▶ [Problem requirements]: Your task is to copy the listing exactly, with the pictures left out.

▶ [Recorded data]:
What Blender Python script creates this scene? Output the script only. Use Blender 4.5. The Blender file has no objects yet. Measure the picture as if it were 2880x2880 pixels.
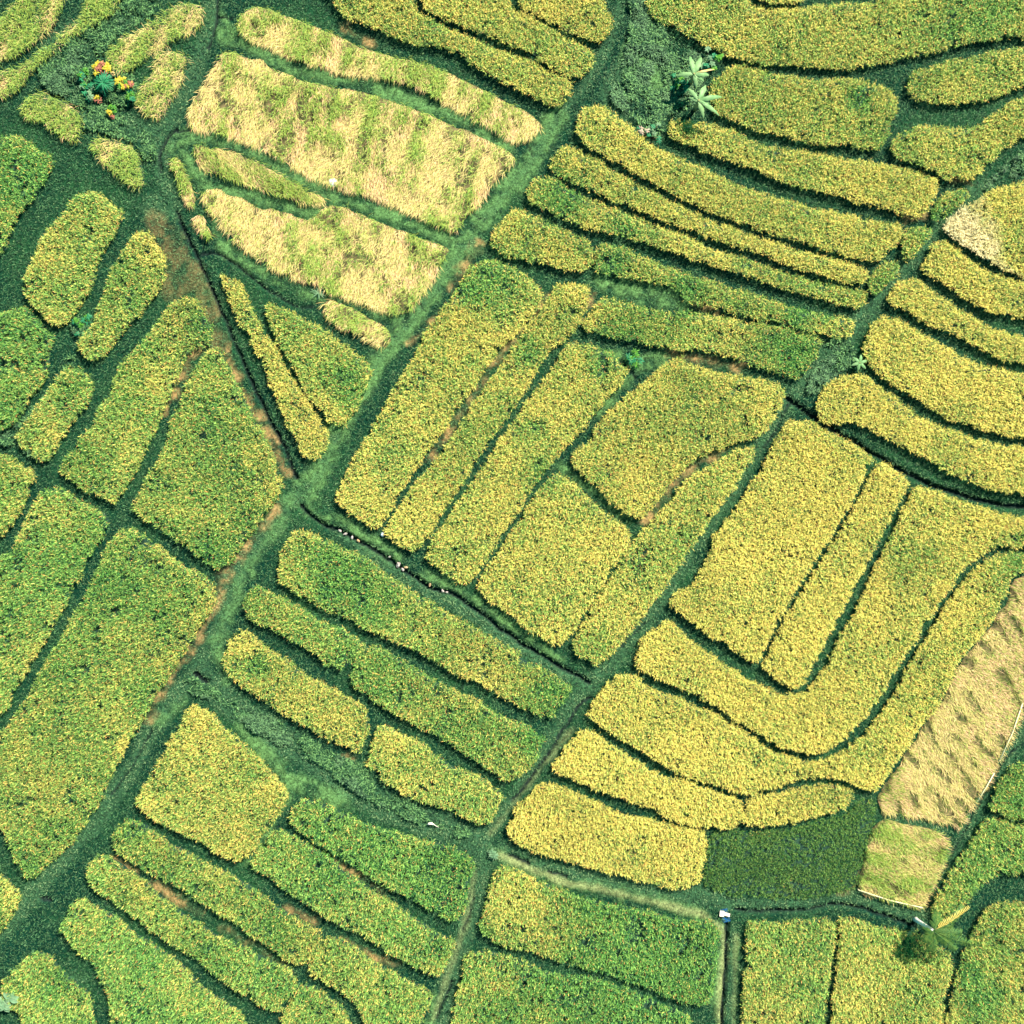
import bpy, math, random
import numpy as np
from mathutils import Vector, Matrix

random.seed(7)
rng = np.random.default_rng(7)
scene = bpy.context.scene

# ------------------------------------------------------------------ camera, sky, sun, exposure
CAM_H = 80.0
HALF = 28.8                       # metres from the picture's middle to its edge on the ground
cam_data = bpy.data.cameras.new('camera')
cam = bpy.data.objects.new('camera', cam_data)
scene.collection.objects.link(cam)
cam.location = (0, 0, CAM_H)
cam.rotation_euler = (0, 0, 0)
cam_data.sensor_width = 36
cam_data.angle = 2 * math.atan(HALF / CAM_H)
cam_data.clip_start = 0.5
cam_data.clip_end = 5000
scene.camera = cam

SUN_EL = math.radians(47)
SUN_DIR = Vector((0.62, 0.78, 0)).normalized()     # towards the sun, on the ground plane
world = bpy.data.worlds.new('World')
scene.world = world
world.use_nodes = True
wn = world.node_tree
wn.nodes.clear()
wo = wn.nodes.new('ShaderNodeOutputWorld')
bg = wn.nodes.new('ShaderNodeBackground')
sky = wn.nodes.new('ShaderNodeTexSky')
sky.sky_type = 'NISHITA'
sky.sun_disc = False
sky.sun_elevation = SUN_EL
sky.sun_rotation = math.atan2(SUN_DIR.x, SUN_DIR.y)
sky.air_density = 1.0
sky.ozone_density = 1.0
tint = wn.nodes.new('ShaderNodeMix')
tint.data_type = 'RGBA'; tint.blend_type = 'MULTIPLY'
tint.inputs['Factor'].default_value = 1.0
tint.inputs[7].default_value = (0.22, 1.0, 0.92, 1)
wn.links.new(sky.outputs[0], tint.inputs[6])
wn.links.new(tint.outputs[2], bg.inputs['Color'])
bg.inputs['Strength'].default_value = 0.075
wn.links.new(bg.outputs[0], wo.inputs['Surface'])

sun_data = bpy.data.lights.new('sun', 'SUN')
sun_data.energy = 5.0
sun_data.angle = math.radians(0.5)
sun_data.color = (1.0, 0.90, 0.76)
sun = bpy.data.objects.new('sun', sun_data)
scene.collection.objects.link(sun)
to_sun = Vector((SUN_DIR.x * math.cos(SUN_EL), SUN_DIR.y * math.cos(SUN_EL), math.sin(SUN_EL)))
sun.rotation_euler = to_sun.to_track_quat('Z', 'Y').to_euler()
sun.location = (30, 40, 60)

scene.view_settings.view_transform = 'Standard'
scene.view_settings.look = 'None'
scene.view_settings.gamma = 1.0
scene.view_settings.use_curve_mapping = False
scene.view_settings.exposure = 1.58
scene.render.engine = 'CYCLES'
scene.cycles.max_bounces = 5
scene.cycles.diffuse_bounces = 3
scene.cycles.transmission_bounces = 3

# ------------------------------------------------------------------ helpers
ORI = dict(A=(0, 0), B=(940, 0), C=(1880, 0), D=(0, 940), E=(940, 940), F=(1880, 940),
           G=(0, 1880), H=(940, 1880), I=(1880, 1880))
K = 1000 / 1932.0

def pts(s, push=True):
    """survey string to 0..2880 survey units"""
    out = []
    o = (0, 0)
    for t in s.split():
        if t[0] in ORI:
            o = ORI[t[0]]; t = t[1:]
            if not t: continue
        x, y = t.split(',')
        px, py = o[0] + float(x) * K, o[1] + float(y) * K
        if push:
            if px < 0: px -= 170
            if px > 2880: px += 170
            if py < 0: py -= 170
            if py > 2880: py += 170
        out.append((px, py))
    return np.array(out, float)

def W(p, z=0.0):
    """survey units to ground metres for something whose top is at height z"""
    p = np.asarray(p, float)
    f = 0.02 * (CAM_H - z) / CAM_H
    return np.stack([(p[..., 0] - 1440) * f, (1440 - p[..., 1]) * f], -1)

def at(crop, x, y, z=0.0):
    o = ORI[crop]
    r = W(np.array([o[0] + x * K, o[1] + y * K]), z)
    return float(r[0]), float(r[1])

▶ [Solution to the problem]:
What Blender Python script creates this scene? Output the script only. Use Blender 4.5. The Blender file has no objects yet. Measure the picture as if it were 2880x2880 pixels.
import bpy, math, random
import numpy as np
from mathutils import Vector, Matrix

random.seed(7)
rng = np.random.default_rng(7)
scene = bpy.context.scene

# ------------------------------------------------------------------ camera, sky, sun, exposure
CAM_H = 80.0
HALF = 28.8                       # metres from the picture's middle to its edge on the ground
cam_data = bpy.data.cameras.new('camera')
cam = bpy.data.objects.new('camera', cam_data)
scene.collection.objects.link(cam)
cam.location = (0, 0, CAM_H)
cam.rotation_euler = (0, 0, 0)
cam_data.sensor_width = 36
cam_data.angle = 2 * math.atan(HALF / CAM_H)
cam_data.clip_start = 0.5
cam_data.clip_end = 5000
scene.camera = cam

SUN_EL = math.radians(47)
SUN_DIR = Vector((0.62, 0.78, 0)).normalized()     # towards the sun, on the ground plane
world = bpy.data.worlds.new('World')
scene.world = world
world.use_nodes = True
wn = world.node_tree
wn.nodes.clear()
wo = wn.nodes.new('ShaderNodeOutputWorld')
bg = wn.nodes.new('ShaderNodeBackground')
sky = wn.nodes.new('ShaderNodeTexSky')
sky.sky_type = 'NISHITA'
sky.sun_disc = False
sky.sun_elevation = SUN_EL
sky.sun_rotation = math.atan2(SUN_DIR.x, SUN_DIR.y)
sky.air_density = 1.0
sky.ozone_density = 1.0
tint = wn.nodes.new('ShaderNodeMix')
tint.data_type = 'RGBA'; tint.blend_type = 'MULTIPLY'
tint.inputs['Factor'].default_value = 1.0
tint.inputs[7].default_value = (0.22, 1.0, 0.92, 1)
wn.links.new(sky.outputs[0], tint.inputs[6])
wn.links.new(tint.outputs[2], bg.inputs['Color'])
bg.inputs['Strength'].default_value = 0.075
wn.links.new(bg.outputs[0], wo.inputs['Surface'])

sun_data = bpy.data.lights.new('sun', 'SUN')
sun_data.energy = 5.0
sun_data.angle = math.radians(0.5)
sun_data.color = (1.0, 0.90, 0.76)
sun = bpy.data.objects.new('sun', sun_data)
scene.collection.objects.link(sun)
to_sun = Vector((SUN_DIR.x * math.cos(SUN_EL), SUN_DIR.y * math.cos(SUN_EL), math.sin(SUN_EL)))
sun.rotation_euler = to_sun.to_track_quat('Z', 'Y').to_euler()
sun.location = (30, 40, 60)

scene.view_settings.view_transform = 'Standard'
scene.view_settings.look = 'None'
scene.view_settings.gamma = 1.0
scene.view_settings.use_curve_mapping = False
scene.view_settings.exposure = 1.58
scene.render.engine = 'CYCLES'
scene.cycles.max_bounces = 5
scene.cycles.diffuse_bounces = 3
scene.cycles.transmission_bounces = 3

# ------------------------------------------------------------------ helpers
ORI = dict(A=(0, 0), B=(940, 0), C=(1880, 0), D=(0, 940), E=(940, 940), F=(1880, 940),
           G=(0, 1880), H=(940, 1880), I=(1880, 1880))
K = 1000 / 1932.0

def pts(s, push=True):
    """survey string to 0..2880 survey units"""
    out = []
    o = (0, 0)
    for t in s.split():
        if t[0] in ORI:
            o = ORI[t[0]]; t = t[1:]
            if not t: continue
        x, y = t.split(',')
        px, py = o[0] + float(x) * K, o[1] + float(y) * K
        if push:
            if px < 0: px -= 170
            if px > 2880: px += 170
            if py < 0: py -= 170
            if py > 2880: py += 170
        out.append((px, py))
    return np.array(out, float)

def W(p, z=0.0):
    """survey units to ground metres for something whose top is at height z"""
    p = np.asarray(p, float)
    f = 0.02 * (CAM_H - z) / CAM_H
    return np.stack([(p[..., 0] - 1440) * f, (1440 - p[..., 1]) * f], -1)

def at(crop, x, y, z=0.0):
    o = ORI[crop]
    r = W(np.array([o[0] + x * K, o[1] + y * K]), z)
    return float(r[0]), float(r[1])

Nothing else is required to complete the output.